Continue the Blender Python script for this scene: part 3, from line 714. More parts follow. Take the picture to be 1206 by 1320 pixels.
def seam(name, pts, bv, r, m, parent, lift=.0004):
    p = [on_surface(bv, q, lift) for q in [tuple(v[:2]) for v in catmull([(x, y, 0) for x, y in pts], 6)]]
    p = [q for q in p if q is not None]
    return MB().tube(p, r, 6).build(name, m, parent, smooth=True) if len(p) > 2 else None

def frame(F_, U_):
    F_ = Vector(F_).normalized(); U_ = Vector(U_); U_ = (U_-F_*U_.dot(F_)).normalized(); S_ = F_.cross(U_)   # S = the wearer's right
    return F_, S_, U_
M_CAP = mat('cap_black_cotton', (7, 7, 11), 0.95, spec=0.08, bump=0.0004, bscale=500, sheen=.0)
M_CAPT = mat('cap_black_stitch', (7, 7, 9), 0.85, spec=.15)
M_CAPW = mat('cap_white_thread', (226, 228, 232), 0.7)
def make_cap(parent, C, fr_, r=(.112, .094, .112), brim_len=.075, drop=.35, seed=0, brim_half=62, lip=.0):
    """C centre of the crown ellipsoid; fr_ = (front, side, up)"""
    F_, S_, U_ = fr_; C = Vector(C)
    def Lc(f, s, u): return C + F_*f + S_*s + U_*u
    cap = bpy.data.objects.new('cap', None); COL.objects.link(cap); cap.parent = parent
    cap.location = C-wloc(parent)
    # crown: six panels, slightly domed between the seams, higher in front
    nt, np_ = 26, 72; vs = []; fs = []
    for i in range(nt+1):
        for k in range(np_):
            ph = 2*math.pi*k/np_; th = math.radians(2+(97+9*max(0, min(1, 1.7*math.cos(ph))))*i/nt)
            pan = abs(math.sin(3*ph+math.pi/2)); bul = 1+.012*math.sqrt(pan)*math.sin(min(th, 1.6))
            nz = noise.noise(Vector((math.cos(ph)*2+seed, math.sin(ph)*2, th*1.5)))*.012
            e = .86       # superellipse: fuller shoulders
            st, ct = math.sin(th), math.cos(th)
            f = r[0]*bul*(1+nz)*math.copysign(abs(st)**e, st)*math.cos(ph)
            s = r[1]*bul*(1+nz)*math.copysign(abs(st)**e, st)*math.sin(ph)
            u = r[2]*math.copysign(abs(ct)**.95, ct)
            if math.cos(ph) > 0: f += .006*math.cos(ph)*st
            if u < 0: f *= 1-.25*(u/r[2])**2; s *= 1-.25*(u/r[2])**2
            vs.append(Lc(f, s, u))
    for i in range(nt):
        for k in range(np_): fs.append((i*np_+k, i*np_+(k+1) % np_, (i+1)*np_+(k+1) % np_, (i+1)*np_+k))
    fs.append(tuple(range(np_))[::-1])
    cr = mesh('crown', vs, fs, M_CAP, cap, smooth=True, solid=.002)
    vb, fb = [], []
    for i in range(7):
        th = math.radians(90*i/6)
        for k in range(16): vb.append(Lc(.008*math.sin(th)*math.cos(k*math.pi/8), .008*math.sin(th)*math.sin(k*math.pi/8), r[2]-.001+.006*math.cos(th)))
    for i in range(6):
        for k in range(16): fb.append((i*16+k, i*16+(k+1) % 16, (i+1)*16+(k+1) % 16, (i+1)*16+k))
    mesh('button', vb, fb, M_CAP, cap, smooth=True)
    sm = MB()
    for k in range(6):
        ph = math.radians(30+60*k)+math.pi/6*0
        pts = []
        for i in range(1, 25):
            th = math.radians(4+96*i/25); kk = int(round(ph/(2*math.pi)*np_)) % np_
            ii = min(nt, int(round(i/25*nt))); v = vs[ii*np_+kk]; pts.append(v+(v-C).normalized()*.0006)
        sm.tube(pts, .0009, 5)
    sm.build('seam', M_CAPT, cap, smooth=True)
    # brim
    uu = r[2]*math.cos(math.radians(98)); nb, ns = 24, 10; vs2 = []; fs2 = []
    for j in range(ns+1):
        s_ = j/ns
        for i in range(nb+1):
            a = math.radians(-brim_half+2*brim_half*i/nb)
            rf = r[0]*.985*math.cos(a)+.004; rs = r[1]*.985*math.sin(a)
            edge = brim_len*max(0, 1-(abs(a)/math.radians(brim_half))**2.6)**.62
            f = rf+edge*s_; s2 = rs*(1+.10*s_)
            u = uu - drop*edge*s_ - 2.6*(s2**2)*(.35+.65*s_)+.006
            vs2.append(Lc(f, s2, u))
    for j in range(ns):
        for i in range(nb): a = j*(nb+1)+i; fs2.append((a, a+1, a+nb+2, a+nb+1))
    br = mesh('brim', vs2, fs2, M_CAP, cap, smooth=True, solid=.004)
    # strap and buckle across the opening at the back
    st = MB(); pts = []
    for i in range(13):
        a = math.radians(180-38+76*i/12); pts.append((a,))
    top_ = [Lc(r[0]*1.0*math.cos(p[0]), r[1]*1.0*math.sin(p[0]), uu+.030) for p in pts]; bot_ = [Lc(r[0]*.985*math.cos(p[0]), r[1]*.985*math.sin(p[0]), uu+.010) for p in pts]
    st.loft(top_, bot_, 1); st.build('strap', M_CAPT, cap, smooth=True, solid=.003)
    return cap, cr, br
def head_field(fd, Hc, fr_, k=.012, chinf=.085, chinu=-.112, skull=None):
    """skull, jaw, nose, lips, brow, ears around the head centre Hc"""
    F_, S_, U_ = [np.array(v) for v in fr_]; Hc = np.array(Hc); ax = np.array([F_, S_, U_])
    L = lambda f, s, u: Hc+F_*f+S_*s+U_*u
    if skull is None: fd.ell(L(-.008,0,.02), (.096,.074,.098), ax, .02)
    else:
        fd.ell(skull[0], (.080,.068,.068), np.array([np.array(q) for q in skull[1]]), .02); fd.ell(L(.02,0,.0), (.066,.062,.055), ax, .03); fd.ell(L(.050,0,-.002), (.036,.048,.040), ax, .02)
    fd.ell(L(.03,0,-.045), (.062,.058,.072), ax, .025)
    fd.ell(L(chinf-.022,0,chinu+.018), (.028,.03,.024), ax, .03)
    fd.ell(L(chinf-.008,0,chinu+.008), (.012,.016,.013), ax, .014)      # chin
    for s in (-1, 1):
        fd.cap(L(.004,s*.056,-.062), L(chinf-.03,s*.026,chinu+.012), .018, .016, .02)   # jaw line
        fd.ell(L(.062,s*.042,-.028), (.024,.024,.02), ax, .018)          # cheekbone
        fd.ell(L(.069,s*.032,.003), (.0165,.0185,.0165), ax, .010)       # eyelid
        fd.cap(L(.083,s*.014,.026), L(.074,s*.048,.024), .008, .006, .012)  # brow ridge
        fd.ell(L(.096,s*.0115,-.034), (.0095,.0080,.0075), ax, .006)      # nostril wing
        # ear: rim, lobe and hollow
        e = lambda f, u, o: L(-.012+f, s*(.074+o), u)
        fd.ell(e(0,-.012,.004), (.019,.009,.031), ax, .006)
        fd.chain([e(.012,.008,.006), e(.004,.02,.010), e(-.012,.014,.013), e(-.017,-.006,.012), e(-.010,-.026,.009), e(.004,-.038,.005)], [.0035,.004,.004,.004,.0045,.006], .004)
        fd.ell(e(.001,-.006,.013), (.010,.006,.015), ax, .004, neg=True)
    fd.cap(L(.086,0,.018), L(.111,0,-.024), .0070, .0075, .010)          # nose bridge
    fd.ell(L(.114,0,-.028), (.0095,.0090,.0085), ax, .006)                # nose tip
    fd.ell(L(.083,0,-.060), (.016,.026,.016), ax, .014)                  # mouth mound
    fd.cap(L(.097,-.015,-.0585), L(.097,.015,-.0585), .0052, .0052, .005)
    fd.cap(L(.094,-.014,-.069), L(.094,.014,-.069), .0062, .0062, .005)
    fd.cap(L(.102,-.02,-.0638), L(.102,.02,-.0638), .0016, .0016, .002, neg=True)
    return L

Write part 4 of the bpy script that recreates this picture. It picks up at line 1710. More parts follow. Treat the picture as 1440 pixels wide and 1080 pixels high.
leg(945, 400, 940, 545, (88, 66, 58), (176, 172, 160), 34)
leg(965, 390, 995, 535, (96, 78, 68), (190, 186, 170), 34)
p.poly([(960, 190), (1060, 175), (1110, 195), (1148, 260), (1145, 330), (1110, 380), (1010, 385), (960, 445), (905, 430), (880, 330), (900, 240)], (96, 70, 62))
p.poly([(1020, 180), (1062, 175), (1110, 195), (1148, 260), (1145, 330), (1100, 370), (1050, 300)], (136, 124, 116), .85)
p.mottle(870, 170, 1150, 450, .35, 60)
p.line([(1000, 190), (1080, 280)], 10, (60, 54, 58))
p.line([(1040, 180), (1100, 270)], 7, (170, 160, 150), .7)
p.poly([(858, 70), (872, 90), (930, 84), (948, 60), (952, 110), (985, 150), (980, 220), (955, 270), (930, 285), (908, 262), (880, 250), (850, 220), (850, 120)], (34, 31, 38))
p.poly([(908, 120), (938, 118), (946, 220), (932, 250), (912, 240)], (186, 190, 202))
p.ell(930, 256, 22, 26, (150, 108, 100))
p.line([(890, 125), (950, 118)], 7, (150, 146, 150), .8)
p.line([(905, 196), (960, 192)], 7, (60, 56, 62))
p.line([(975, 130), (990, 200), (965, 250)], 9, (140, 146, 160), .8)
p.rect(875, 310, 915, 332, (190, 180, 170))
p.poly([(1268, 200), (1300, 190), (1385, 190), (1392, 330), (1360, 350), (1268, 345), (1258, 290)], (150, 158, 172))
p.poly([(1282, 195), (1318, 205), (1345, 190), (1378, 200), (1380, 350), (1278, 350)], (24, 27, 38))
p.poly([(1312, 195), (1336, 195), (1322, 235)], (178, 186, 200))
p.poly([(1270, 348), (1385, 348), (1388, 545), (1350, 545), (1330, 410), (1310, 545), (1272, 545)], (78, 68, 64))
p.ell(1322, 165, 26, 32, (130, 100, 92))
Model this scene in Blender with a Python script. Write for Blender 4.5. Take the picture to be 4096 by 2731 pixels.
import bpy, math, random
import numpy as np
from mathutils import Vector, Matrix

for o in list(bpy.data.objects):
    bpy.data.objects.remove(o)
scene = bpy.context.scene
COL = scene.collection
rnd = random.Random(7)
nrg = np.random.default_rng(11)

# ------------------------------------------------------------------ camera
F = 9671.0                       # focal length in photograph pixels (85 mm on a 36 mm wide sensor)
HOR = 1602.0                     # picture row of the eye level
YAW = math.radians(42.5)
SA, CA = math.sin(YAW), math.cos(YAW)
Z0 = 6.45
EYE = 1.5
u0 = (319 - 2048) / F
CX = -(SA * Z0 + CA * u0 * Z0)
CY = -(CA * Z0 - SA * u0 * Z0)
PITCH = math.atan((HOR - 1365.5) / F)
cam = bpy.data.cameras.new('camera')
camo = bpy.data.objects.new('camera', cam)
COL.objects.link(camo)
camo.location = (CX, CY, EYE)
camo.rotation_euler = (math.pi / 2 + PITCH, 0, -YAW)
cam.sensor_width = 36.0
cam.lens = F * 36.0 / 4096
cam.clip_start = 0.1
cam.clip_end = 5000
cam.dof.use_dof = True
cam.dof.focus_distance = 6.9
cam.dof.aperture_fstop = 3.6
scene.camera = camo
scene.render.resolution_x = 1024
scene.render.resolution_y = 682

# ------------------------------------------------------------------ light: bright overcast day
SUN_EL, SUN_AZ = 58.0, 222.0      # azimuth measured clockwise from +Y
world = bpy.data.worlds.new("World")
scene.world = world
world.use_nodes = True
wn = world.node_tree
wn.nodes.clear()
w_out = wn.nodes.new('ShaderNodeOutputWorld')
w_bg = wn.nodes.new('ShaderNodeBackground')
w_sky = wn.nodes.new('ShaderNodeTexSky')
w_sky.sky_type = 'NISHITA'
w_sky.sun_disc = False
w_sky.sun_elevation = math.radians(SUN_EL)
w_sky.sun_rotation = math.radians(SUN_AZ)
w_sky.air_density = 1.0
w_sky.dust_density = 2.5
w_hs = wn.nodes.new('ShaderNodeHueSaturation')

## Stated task
Return exactly the leading lines of the listing, stopping after the line in which "return MB().tube(p, r, 6).build(name, m, parent, smooth=True)" occurs.

## Task response
Continue the Blender Python script for this scene: part 3, from line 714. More parts follow. Take the picture to be 1206 by 1320 pixels.
def seam(name, pts, bv, r, m, parent, lift=.0004):
    p = [on_surface(bv, q, lift) for q in [tuple(v[:2]) for v in catmull([(x, y, 0) for x, y in pts], 6)]]
    p = [q for q in p if q is not None]
    return MB().tube(p, r, 6).build(name, m, parent, smooth=True) if len(p) > 2 else None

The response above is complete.